Probability that x distinct numbers are all present in an array of size n?

Question

I have currently finished my semester and I´m trying to learn some stuff on my own. Recently I stumbled upon a problem:

What is the probability that some x distinct numbers are all present in an array of size n, if the array can contain only numbers from this range x, with n much greater than x?

Example

x = 3 (1, 2, 3)

n = 10

array= {1, 2, 2, 1, 3, 2, 1, 3, 2, 3}

Maybe it´s just an easy problem in probability, but just out of curiosity, can someone enlighten me if there is a formula for this problem.

Thanks in advance!

Answer 1

This looks like a good place to apply the Principle of Inclusion/Exclusion.

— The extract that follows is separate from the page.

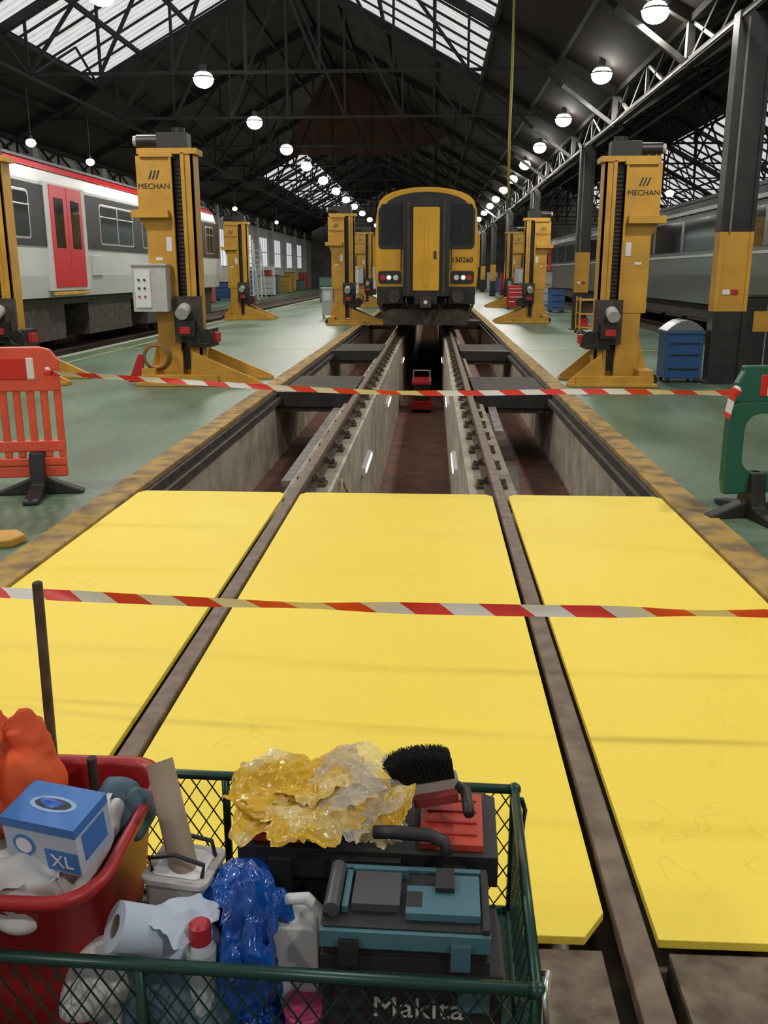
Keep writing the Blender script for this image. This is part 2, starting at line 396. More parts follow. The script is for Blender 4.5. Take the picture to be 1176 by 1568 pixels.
def truss(b,y,xl,xr,xc,tie=True):
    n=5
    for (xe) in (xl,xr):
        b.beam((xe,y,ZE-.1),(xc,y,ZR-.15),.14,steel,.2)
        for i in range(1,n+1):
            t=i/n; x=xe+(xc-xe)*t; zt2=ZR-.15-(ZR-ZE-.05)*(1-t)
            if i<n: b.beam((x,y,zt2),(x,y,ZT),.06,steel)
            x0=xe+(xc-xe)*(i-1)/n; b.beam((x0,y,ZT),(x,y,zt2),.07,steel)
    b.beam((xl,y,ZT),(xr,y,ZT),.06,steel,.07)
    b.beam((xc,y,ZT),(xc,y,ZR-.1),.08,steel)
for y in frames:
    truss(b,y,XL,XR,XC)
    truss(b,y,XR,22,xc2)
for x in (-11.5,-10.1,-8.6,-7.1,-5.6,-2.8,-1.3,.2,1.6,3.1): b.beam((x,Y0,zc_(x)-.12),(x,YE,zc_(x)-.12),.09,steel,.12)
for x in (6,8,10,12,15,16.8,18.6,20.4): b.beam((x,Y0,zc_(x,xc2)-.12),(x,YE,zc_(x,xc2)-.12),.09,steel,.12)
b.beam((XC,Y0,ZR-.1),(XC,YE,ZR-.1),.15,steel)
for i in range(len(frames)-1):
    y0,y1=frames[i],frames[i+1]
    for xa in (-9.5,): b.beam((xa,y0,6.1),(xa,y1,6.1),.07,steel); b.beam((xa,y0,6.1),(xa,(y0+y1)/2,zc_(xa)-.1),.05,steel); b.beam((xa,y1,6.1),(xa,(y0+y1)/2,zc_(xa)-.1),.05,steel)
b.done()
b=B('lattice_girder')
for xg in (XR,XL+.15):
    b.beam((xg,Y0,4.95),(xg,YE,4.95),.16,steel,.12); b.beam((xg,Y0,5.6),(xg,YE,5.6),.16,steel,.12)
    y=-6.0; k=0
    while y<YE-1.4:
        b.beam((xg,y,4.95),(xg,y+1.4,5.6) if k%2==0 else (xg,y,5.6),.06,steel_l if xg>0 else steel)  # right-hand diagonals only take the pale, lamp-lit steel colour
        b.beam((xg,y,5.6),(xg,y+1.4,4.95),.06,steel); y+=1.4; k+=1
for y in frames:
    b.beam((4.45,y,4.9),(3.2,y,5.78),.09,steel_l); b.beam((3.2,y,5.78),(2.8,y,6.15),.09,steel); b.beam((4.55,y,4.9),(5.9,y,5.78),.08,steel_l)
    b.beam((4.45,y,5.0),(4.45,y,5.7),.12,steel_l)
b.beam((4.25,Y0,4.8),(4.25,YE,4.8),.04,steel_l); b.beam((4.8,Y0,4.6),(4.8,YE,4.6),.04,steel)
b.done()
def stanchion(x,y,w=.5):
    b=B('steel_column'); h=w/2
    def seg(z0,z1,m):
        b.box(-h,-h+.05,-.13,.13,z0,z1,m); b.box(h-.05,h,-.13,.13,z0,z1,m); b.box(-h+.05,h-.05,-.09,.09,z0,z1,m)
    seg(0,1.02,blk); seg(1.02,2.1,yel); seg(2.1,4.88,blk)
    b.box(-h-.06,h+.06,-.2,.2,0,.03,blk)
    b.box(-.12,-.02,-.10,-.09,1.25,1.32,white); b.box(.0,.1,-.10,-.09,1.25,1.32,red)
    b.beam((-.10,-.11,2.1),(-.10,-.11,4.8),.03,steel_l)
    return b.done(loc=(x,y,0))
for i in range(6): stanchion(4.45 if i==0 else 4.38,11.6+11.2*i,.46 if i==0 else .38)
b=B('wall_left')
b.box(-13.3,-13.0,Y0,YE,0,5.7,concl); b.done()
b=B('wall_left_pilaster')
for i in range(15): b.box(-13,-12.7,4+5.6*i,4.4+5.6*i,0,5.5,concl)
b.done()
bg=mat('window_pane_daylight',(.8,.86,.9),.4,emit=.6)
for i in range(8):
    b=B('window_%d'%(i+1)); y=38.5+5.6*i
    b.box(-13,-12.96,y,y+3.4,2.0,4.2,bg)
    for k in range(5): b.box(-12.98,-12.92,y+k*.85-.03,y+k*.85+.03,1.95,4.25,white)
    for z in (1.97,3.1,4.2): b.box(-12.98,-12.92,y,y+3.4,z-.03,z+.03,white)
    b.done()
b=B('wall_right'); b.box(22,22.3,Y0,YE,0,5.7,roofm); b.done()
b=B('wall_back'); wb=mat('end_wall',(.12,.11,.1),.8,col2=(.2,.19,.17),scale=1)
b.box(-13.3,22.3,YE,YE+.3,0,11,wb)
for x in (-10.3,-2,8): b.box(x,x+4.2,YE-.05,YE,0,4.6,mat('roller_door',(.3,.32,.33),.5))
b.done()

def lamp(x,y,z=5.72,p=150,top=6.1,small=False):
    b=B('high_bay_lamp'); k=.5 if small else 1
    b.cyl((0,0,.02*k),(0,0,.16*k),.24*k,steel_l,24,r2=.12*k); b.lump((0,0,.0),(.22*k,.22*k,.18*k),lampm,0,1,0,3)
    b.cyl((0,0,.16*k),(0,0,.3*k),.08*k,blk,12); b.cyl((0,0,.3*k),(0,0,max(.31,top-z)),.012,blk,6)
    o=b.done(loc=(x,y,z))
    l=bpy.data.lights.new('lamp_light','AREA'); l.shape='DISK'; l.size=.5*k; l.energy=p; l.color=(1,.95,.86)
    lo=bpy.data.objects.new('lamp_light',l); S.collection.objects.link(lo); lo.location=(0,0,-.20*k); lo.parent=o
YL=[-1.5,4,9.4,14.9,19.2,24.4,29.5,34,39,44,49,54,60,67,75]
for y in YL:
    p=136 if y<26 else 165
    lamp(3.86,y,p=p); lamp(-4.93,y if y!=14.9 else 13.6,p=p)  # one left lamp shifted out of view, kept only for its light
for y in (19,22.2,30,38,48): lamp(-8.9,y,4.4,p=40,top=5.6,small=True)
for y in (8,20,32,46,62): lamp(13,y,p=120); 
b=B('hanging_cable'); b.tube([(1.52,14.2,2.75),(1.50,14.2,3.8),(1.51,14.2,5.0),(1.5,14.2,7.2)],.022,mat('cable_yellow',(.35,.33,.05),.5)); b.box(1.48,1.56,14.16,14.24,2.63,2.77,blk)
b.done()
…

Let's say the sequence of $n$ numbers has "property $i$" if $i$ does not appear in the sequence, for $1 \le i \le x$. Define $S_j$ to be the total of all the probabilities of the sequences that have $j$ of the properties (i.e., the sequence is missing $j$ numbers), for $1 \le j \le x-1$. Since there are $\binom{x}{j}$ ways to select the set of $j$ missing numbers, and the probability of a sequence of $n$ numbers not containing any of those numbers is $((x-j)/x)^n$, $$S_j = \binom{x}{j} \left( \frac{x-j}{x} \right)^n$$

By Inclusion/Exclusion, the probability of a sequence with none of the properties, i.e. a sequence with no missing numbers, is $$p_0 = 1 + \sum_{j=1}^{x-1} (-1)^j S_j$$

Answer 2

Assuming all numbers have equal probability and independently chosen, then the multinomial distribution can be used. A typical term looks like $\frac{1}{x^n}\frac{n!}{a_1!a_2!...a_x!}$, where $\sum_{i=1}^xa_i=n$ and all $a_i\ge 0$. The probability you want is the sum over all terms where none of the $a_i=0$.

For computational purposes, it will be easier to get the sum over all terms with at least one $a_i=0$ and subtract from $1$.